▸ What you are asked to do: Starting at the first line of the data, please print exactly those lines through the one that holds "ROOM_SPOT = 130.0", omitting every picture.

=== Material provided ===

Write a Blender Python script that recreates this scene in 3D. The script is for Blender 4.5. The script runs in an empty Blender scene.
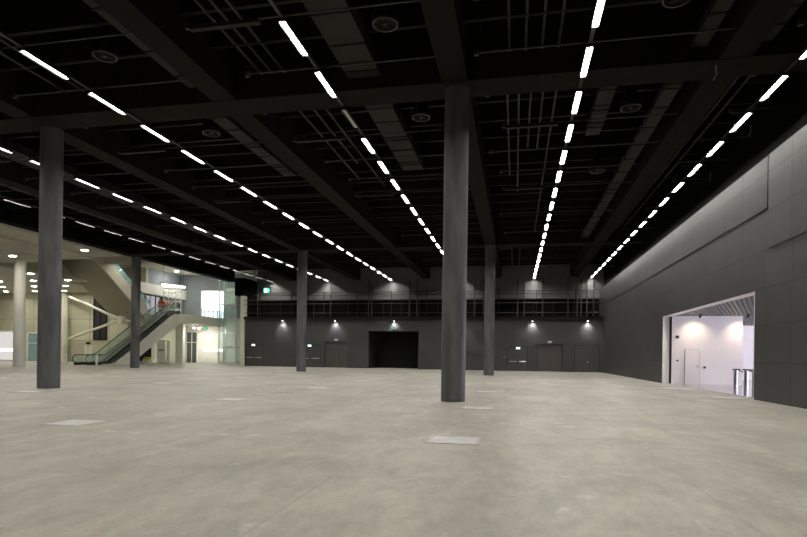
import bpy, math, random
from mathutils import Matrix, Vector
random.seed(7)
PI = math.pi
scene = bpy.context.scene
COL = scene.collection

# ------------------------------------------------------------------ camera
cam_d = bpy.data.cameras.new('camera')
cam_d.sensor_width = 36.0
cam_d.lens = 555.0 / 807.0 * 36.0
cam_d.shift_y = (355.5 - 268.5) / 807.0
cam_d.clip_start = 0.05
cam_d.clip_end = 400
cam = bpy.data.objects.new('camera', cam_d)
COL.objects.link(cam)
cam.matrix_world = (Matrix.Translation((0, 0, 1.5)) @ Matrix.Rotation(0.1984, 4, 'Z')
                    @ Matrix.Rotation(PI / 2, 4, 'X') @ Matrix.Rotation(0.0135, 4, 'Z'))
scene.camera = cam

# ------------------------------------------------------------------ world, exposure
w = bpy.data.worlds.new('world')
scene.world = w
w.use_nodes = True
w.node_tree.nodes['Background'].inputs[0].default_value = (0.75, 0.82, 1.0, 1)
w.node_tree.nodes['Background'].inputs[1].default_value = 0.35
vs = scene.view_settings
vs.view_transform = 'Standard'
vs.look = 'None'
vs.gamma = 1.0
vs.use_curve_mapping = False
vs.exposure = 0.0

LAMP = 128.0          # linear lamps of the hall
LAMP_OFF = 0.12
LOBBY = 178.0         # recessed lobby downlights
SPOT = 470.0         # wall spots above the back doors
ROOM_DAY = 4700.0     # daylight through the glazed front of the side room
ROOM_SPOT = 130.0

def area(name, loc, rot, sx, sy, power, col):
    d = bpy.data.lights.new(name, 'AREA')
    d.shape = 'RECTANGLE'; d.size = sx; d.size_y = sy
    d.energy = power; d.color = col
    o = bpy.data.objects.new(name, d)
    o.location = loc; o.rotation_euler = rot
    COL.objects.link(o)
    return o

# daylight entering the side room through its window front (x = 27)
area('window_daylight', (26.6, 31, 2.3), (0, PI / 2, 0), 3.6, 22, ROOM_DAY, (0.90, 0.87, 1.0))

# ------------------------------------------------------------------ materials
def mat(name, col, rough=0.6, var=0.0, scale=3.0, metal=0.0, spec=0.5, stretch=(1, 1, 1), bump=0.0):
    m = bpy.data.materials.new(name)
    m.use_nodes = True
    nt = m.node_tree
    b = nt.nodes['Principled BSDF']
    b.inputs['Roughness'].default_value = rough
    b.inputs['Metallic'].default_value = metal
    b.inputs['Specular IOR Level'].default_value = spec
    b.inputs['Base Color'].default_value = (*col, 1)
    tc = nt.nodes.new('ShaderNodeTexCoord')
    mp = nt.nodes.new('ShaderNodeMapping')
    mp.inputs['Scale'].default_value = stretch
    nz = nt.nodes.new('ShaderNodeTexNoise')
    nz.inputs['Scale'].default_value = scale
    nz.inputs['Detail'].default_value = 6
    nt.links.new(tc.outputs['Object'], mp.inputs[0])
    nt.links.new(mp.outputs[0], nz.inputs['Vector'])
    v = var if var else 0.04
    cr = nt.nodes.new('ShaderNodeValToRGB')
    cr.color_ramp.elements[0].position = 0.3
    cr.color_ramp.elements[1].position = 0.7
    cr.color_ramp.elements[0].color = (*[c * (1 - v) for c in col], 1)
    cr.color_ramp.elements[1].color = (*[min(1, c * (1 + v)) for c in col], 1)
    nt.links.new(nz.outputs['Fac'], cr.inputs[0])
    nt.links.new(cr.outputs[0], b.inputs['Base Color'])
    if bump:
        bp = nt.nodes.new('ShaderNodeBump')
        bp.inputs['Strength'].default_value = bump
        bp.inputs['Distance'].default_value = 0.02
        nt.links.new(nz.outputs['Fac'], bp.inputs['Height'])
        nt.links.new(bp.outputs[0], b.inputs['Normal'])
    return m

def emit(name, col, strength):
    m = bpy.data.materials.new(name)
    m.use_nodes = True
    nt = m.node_tree
    nt.nodes.remove(nt.nodes['Principled BSDF'])
    e = nt.nodes.new('ShaderNodeEmission')
    e.inputs[0].default_value = (*col, 1)
    e.inputs[1].default_value = strength
    nt.links.new(e.outputs[0], nt.nodes['Material Output'].inputs[0])
    return m

def glass(name, tint, alpha):
    m = bpy.data.materials.new(name)
    m.use_nodes = True
    nt = m.node_tree
    b = nt.nodes['Principled BSDF']
    b.inputs['Base Color'].default_value = (*tint, 1)
    b.inputs['Roughness'].default_value = 0.04
    tr = nt.nodes.new('ShaderNodeBsdfTransparent')
    tr.inputs[0].default_value = (*[0.6 + 0.4 * c for c in tint], 1)
    mx = nt.nodes.new('ShaderNodeMixShader')
    mx.inputs[0].default_value = alpha
    nt.links.new(tr.outputs[0], mx.inputs[1])
    nt.links.new(b.outputs[0], mx.inputs[2])
    nt.links.new(mx.outputs[0], nt.nodes['Material Output'].inputs[0])
    return m

def nodes_of(m):
    return m.node_tree, m.node_tree.nodes, m.node_tree.links

def floor_material():
    m = bpy.data.materials.new('worn concrete floor')
    m.use_nodes = True
    nt, N, L = nodes_of(m)
    b = N['Principled BSDF']
    b.inputs['Specular IOR Level'].default_value = 0.35
    tc = N.new('ShaderNodeTexCoord')
    def noise(scale, detail, stretch=(1, 1, 1), rot=0.0, dist=0.0, rough=0.6):
        mp = N.new('ShaderNodeMapping'); mp.inputs['Scale'].default_value = stretch
        mp.inputs['Rotation'].default_value = (0, 0, rot)
        n = N.new('ShaderNodeTexNoise'); n.inputs['Scale'].default_value = scale
        n.inputs['Detail'].default_value = detail; n.inputs['Distortion'].default_value = dist
        n.inputs['Roughness'].default_value = rough
        L.new(tc.outputs['Object'], mp.inputs[0]); L.new(mp.outputs[0], n.inputs['Vector'])
        return n.outputs['Fac']
    def ramp(src, p0, p1, c0, c1):
        r = N.new('ShaderNodeValToRGB'); e = r.color_ramp.elements
        e[0].position, e[1].position = p0, p1
        e[0].color, e[1].color = (*c0, 1), (*c1, 1)
        L.new(src, r.inputs[0]); return r.outputs[0]
    def mix(kind, fac, a, bb):
        x = N.new('ShaderNodeMix'); x.data_type = 'RGBA'; x.blend_type = kind
        if hasattr(fac, 'node'): L.new(fac, x.inputs[0])
        else: x.inputs[0].default_value = fac
        L.new(a, x.inputs[6])
        if hasattr(bb, 'node'): L.new(bb, x.inputs[7])
        else: x.inputs[7].default_value = (*bb, 1)
        return x.outputs[2]
    base = ramp(noise(0.22, 8, dist=0.6), 0.3, 0.7, FLOOR_A, FLOOR_B)
    big = ramp(noise(0.6, 6, (1, .55, 1), 0.5, 1.0), 0.32, 0.68, (.78, .79, .80), (1.10, 1.09, 1.06))
    fine = ramp(noise(5.0, 8, (1, .5, 1), rough=0.75), 0.3, 0.7, (.80, .80, .80), (1.13, 1.13, 1.13))
    streak = ramp(noise(1.3, 5, (1, .12, 1), 0.25, 0.8), 0.35, 0.65, (.90, .90, .90), (1.05, 1.05, 1.05))
    c = mix('MULTIPLY', 1.0, base, big)
    c = mix('MULTIPLY', 1.0, c, fine)
    c = mix('MULTIPLY', 1.0, c, streak)
    c = mix('MULTIPLY', 1.0, c, ramp(noise(28.0, 5, rough=0.7), 0.3, 0.7, (.86, .86, .86), (1.1, 1.1, 1.1)))
    spots = ramp(noise(0.9, 7, dist=1.5), 0.60, 0.72, (0, 0, 0), (1, 1, 1))
    c = mix('MIX', spots, c, (0.45, 0.435, 0.39))
    dark = ramp(noise(1.6, 7, (1, 1, 1), 1.1, 0.9), 0.67, 0.76, (0, 0, 0), (.6, .6, .6))
    c = mix('MIX', dark, c, (0.19, 0.18, 0.16))
    # faint lengthwise joints of the slab bays
    sp = N.new('ShaderNodeSeparateXYZ'); L.new(tc.outputs['Object'], sp.inputs[0])
    def mth(op, a, v):
        q = N.new('ShaderNodeMath'); q.operation = op; L.new(a, q.inputs[0]); q.inputs[1].default_value = v; return q.outputs[0]
    fr = mth('FRACT', mth('DIVIDE', mth('ADD', sp.outputs[0], 2.2 + 43.0), 4.3), 0.0)
    jn = mth('MULTIPLY', mth('LESS_THAN', fr, 0.008), 0.35)
    c = mix('MIX', jn, c, (0.20, 0.19, 0.165))
    L.new(c, b.inputs['Base Color'])
    r = N.new('ShaderNodeMapRange')
    r.inputs['To Min'].default_value = 0.38; r.inputs['To Max'].default_value = 0.62
    L.new(noise(0.8, 6), r.inputs['Value']); L.new(r.outputs[0], b.inputs['Roughness'])
    return m

FLOOR_A = (0.285, 0.270, 0.228)
FLOOR_B = (0.395, 0.376, 0.322)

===

▸ Reply to the task:
Write a Blender Python script that recreates this scene in 3D. The script is for Blender 4.5. The script runs in an empty Blender scene.
import bpy, math, random
from mathutils import Matrix, Vector
random.seed(7)
PI = math.pi
scene = bpy.context.scene
COL = scene.collection

# ------------------------------------------------------------------ camera
cam_d = bpy.data.cameras.new('camera')
cam_d.sensor_width = 36.0
cam_d.lens = 555.0 / 807.0 * 36.0
cam_d.shift_y = (355.5 - 268.5) / 807.0
cam_d.clip_start = 0.05
cam_d.clip_end = 400
cam = bpy.data.objects.new('camera', cam_d)
COL.objects.link(cam)
cam.matrix_world = (Matrix.Translation((0, 0, 1.5)) @ Matrix.Rotation(0.1984, 4, 'Z')
                    @ Matrix.Rotation(PI / 2, 4, 'X') @ Matrix.Rotation(0.0135, 4, 'Z'))
scene.camera = cam

# ------------------------------------------------------------------ world, exposure
w = bpy.data.worlds.new('world')
scene.world = w
w.use_nodes = True
w.node_tree.nodes['Background'].inputs[0].default_value = (0.75, 0.82, 1.0, 1)
w.node_tree.nodes['Background'].inputs[1].default_value = 0.35
vs = scene.view_settings
vs.view_transform = 'Standard'
vs.look = 'None'
vs.gamma = 1.0
vs.use_curve_mapping = False
vs.exposure = 0.0

LAMP = 128.0          # linear lamps of the hall
LAMP_OFF = 0.12
LOBBY = 178.0         # recessed lobby downlights
SPOT = 470.0         # wall spots above the back doors
ROOM_DAY = 4700.0     # daylight through the glazed front of the side room
ROOM_SPOT = 130.0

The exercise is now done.